AVAILABLE DATA:

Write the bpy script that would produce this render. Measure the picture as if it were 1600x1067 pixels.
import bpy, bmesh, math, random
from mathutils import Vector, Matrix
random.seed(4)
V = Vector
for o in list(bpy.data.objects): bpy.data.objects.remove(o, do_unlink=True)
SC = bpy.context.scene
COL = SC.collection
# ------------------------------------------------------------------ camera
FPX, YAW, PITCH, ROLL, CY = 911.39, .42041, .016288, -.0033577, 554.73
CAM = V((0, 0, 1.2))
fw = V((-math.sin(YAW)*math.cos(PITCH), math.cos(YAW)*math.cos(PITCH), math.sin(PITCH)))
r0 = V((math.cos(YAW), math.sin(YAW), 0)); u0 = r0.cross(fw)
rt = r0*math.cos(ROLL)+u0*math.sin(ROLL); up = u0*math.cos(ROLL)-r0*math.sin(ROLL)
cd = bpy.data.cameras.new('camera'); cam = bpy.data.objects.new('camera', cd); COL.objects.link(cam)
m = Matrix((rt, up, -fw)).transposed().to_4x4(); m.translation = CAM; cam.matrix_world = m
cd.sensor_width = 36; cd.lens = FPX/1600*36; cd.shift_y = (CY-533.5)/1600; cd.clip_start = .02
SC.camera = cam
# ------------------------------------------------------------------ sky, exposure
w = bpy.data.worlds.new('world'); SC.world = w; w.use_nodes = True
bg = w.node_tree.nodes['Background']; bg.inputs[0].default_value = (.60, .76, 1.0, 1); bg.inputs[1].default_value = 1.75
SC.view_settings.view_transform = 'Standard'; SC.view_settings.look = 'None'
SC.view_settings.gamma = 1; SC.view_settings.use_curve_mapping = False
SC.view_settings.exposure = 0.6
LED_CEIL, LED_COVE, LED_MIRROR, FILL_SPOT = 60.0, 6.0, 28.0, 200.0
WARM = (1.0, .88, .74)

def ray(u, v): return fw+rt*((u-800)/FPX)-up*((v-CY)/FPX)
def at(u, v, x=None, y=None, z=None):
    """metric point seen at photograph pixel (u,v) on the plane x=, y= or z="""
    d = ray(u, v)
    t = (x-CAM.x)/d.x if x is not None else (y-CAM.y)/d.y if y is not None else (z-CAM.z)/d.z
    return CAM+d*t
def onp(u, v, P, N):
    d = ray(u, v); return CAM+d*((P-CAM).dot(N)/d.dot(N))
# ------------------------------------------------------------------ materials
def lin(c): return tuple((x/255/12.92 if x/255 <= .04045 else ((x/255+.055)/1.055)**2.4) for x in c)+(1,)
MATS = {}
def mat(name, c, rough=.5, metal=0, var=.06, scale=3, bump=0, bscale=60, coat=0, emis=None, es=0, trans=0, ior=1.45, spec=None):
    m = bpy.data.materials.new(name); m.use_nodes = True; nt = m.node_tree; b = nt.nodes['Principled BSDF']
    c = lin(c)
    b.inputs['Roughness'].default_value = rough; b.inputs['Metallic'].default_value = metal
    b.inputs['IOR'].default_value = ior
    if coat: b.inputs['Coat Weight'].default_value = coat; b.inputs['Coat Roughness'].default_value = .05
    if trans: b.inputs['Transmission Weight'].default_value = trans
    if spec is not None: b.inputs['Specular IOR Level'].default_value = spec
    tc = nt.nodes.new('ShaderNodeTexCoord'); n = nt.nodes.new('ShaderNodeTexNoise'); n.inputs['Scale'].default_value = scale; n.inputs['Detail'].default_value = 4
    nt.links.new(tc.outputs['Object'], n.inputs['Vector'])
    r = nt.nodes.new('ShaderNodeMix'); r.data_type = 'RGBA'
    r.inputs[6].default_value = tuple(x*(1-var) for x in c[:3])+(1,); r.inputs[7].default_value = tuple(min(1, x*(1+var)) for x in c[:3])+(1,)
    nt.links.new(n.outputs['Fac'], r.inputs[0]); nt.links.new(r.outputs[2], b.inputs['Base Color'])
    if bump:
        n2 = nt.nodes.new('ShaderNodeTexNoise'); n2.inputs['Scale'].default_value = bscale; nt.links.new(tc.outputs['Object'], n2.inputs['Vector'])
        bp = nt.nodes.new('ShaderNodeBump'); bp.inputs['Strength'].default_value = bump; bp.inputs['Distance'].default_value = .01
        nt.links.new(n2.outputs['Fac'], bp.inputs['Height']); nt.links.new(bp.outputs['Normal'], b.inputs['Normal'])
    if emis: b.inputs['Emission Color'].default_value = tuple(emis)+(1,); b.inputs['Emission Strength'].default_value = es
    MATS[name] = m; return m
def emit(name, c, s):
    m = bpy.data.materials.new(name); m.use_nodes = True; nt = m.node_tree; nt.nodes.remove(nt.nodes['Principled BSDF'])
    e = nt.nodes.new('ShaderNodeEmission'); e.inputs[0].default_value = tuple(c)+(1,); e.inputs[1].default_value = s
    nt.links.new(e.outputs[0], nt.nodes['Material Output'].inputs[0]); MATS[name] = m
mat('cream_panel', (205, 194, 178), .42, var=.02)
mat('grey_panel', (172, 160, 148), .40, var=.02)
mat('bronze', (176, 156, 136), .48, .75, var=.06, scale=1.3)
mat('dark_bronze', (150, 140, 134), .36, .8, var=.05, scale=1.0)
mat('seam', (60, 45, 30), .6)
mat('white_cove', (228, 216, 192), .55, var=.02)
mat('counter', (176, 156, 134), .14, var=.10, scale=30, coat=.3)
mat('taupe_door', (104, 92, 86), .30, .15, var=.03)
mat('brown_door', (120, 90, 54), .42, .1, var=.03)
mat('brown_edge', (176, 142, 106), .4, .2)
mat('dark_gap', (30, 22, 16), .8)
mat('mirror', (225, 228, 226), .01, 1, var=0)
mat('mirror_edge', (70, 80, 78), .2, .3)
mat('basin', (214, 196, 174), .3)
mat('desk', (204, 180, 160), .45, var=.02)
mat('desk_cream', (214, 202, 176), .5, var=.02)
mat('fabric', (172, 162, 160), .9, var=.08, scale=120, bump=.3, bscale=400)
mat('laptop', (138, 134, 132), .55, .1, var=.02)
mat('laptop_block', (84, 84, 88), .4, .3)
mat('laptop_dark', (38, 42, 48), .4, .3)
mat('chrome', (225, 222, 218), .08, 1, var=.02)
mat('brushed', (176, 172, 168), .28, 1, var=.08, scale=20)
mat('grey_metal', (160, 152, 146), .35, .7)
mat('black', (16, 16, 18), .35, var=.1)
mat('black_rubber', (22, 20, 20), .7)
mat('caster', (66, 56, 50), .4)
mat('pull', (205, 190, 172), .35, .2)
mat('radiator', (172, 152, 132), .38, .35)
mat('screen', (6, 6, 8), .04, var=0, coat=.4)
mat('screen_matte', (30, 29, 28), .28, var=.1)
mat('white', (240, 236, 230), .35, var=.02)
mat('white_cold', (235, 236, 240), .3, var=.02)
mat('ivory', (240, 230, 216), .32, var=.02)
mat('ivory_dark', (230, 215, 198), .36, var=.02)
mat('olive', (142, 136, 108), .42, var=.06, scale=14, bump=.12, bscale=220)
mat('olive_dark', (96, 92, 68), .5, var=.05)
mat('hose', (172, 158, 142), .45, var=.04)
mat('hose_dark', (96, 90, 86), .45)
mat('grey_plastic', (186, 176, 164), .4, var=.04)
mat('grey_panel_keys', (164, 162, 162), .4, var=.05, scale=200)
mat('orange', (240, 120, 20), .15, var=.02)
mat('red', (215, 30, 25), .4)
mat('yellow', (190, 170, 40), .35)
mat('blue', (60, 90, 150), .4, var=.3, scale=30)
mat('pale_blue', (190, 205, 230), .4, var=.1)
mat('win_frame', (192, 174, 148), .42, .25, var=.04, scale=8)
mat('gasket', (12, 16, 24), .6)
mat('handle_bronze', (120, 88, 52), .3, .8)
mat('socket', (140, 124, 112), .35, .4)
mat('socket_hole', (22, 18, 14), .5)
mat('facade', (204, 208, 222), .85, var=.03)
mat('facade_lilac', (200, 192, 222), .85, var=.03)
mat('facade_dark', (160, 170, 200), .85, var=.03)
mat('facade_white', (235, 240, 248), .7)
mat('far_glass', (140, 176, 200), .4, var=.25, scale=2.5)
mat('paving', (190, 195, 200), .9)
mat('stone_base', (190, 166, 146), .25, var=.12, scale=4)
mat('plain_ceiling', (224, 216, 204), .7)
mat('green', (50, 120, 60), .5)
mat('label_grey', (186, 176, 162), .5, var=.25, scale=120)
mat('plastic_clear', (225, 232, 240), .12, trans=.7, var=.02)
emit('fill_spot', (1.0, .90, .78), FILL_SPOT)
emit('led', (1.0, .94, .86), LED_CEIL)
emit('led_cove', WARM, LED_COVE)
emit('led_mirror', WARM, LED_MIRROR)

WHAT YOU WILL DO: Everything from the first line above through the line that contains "WARM = (1.0, .88, .74)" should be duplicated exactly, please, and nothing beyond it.

THE OUTPUT:
Write the bpy script that would produce this render. Measure the picture as if it were 1600x1067 pixels.
import bpy, bmesh, math, random
from mathutils import Vector, Matrix
random.seed(4)
V = Vector
for o in list(bpy.data.objects): bpy.data.objects.remove(o, do_unlink=True)
SC = bpy.context.scene
COL = SC.collection
# ------------------------------------------------------------------ camera
FPX, YAW, PITCH, ROLL, CY = 911.39, .42041, .016288, -.0033577, 554.73
CAM = V((0, 0, 1.2))
fw = V((-math.sin(YAW)*math.cos(PITCH), math.cos(YAW)*math.cos(PITCH), math.sin(PITCH)))
r0 = V((math.cos(YAW), math.sin(YAW), 0)); u0 = r0.cross(fw)
rt = r0*math.cos(ROLL)+u0*math.sin(ROLL); up = u0*math.cos(ROLL)-r0*math.sin(ROLL)
cd = bpy.data.cameras.new('camera'); cam = bpy.data.objects.new('camera', cd); COL.objects.link(cam)
m = Matrix((rt, up, -fw)).transposed().to_4x4(); m.translation = CAM; cam.matrix_world = m
cd.sensor_width = 36; cd.lens = FPX/1600*36; cd.shift_y = (CY-533.5)/1600; cd.clip_start = .02
SC.camera = cam
# ------------------------------------------------------------------ sky, exposure
w = bpy.data.worlds.new('world'); SC.world = w; w.use_nodes = True
bg = w.node_tree.nodes['Background']; bg.inputs[0].default_value = (.60, .76, 1.0, 1); bg.inputs[1].default_value = 1.75
SC.view_settings.view_transform = 'Standard'; SC.view_settings.look = 'None'
SC.view_settings.gamma = 1; SC.view_settings.use_curve_mapping = False
SC.view_settings.exposure = 0.6
LED_CEIL, LED_COVE, LED_MIRROR, FILL_SPOT = 60.0, 6.0, 28.0, 200.0
WARM = (1.0, .88, .74)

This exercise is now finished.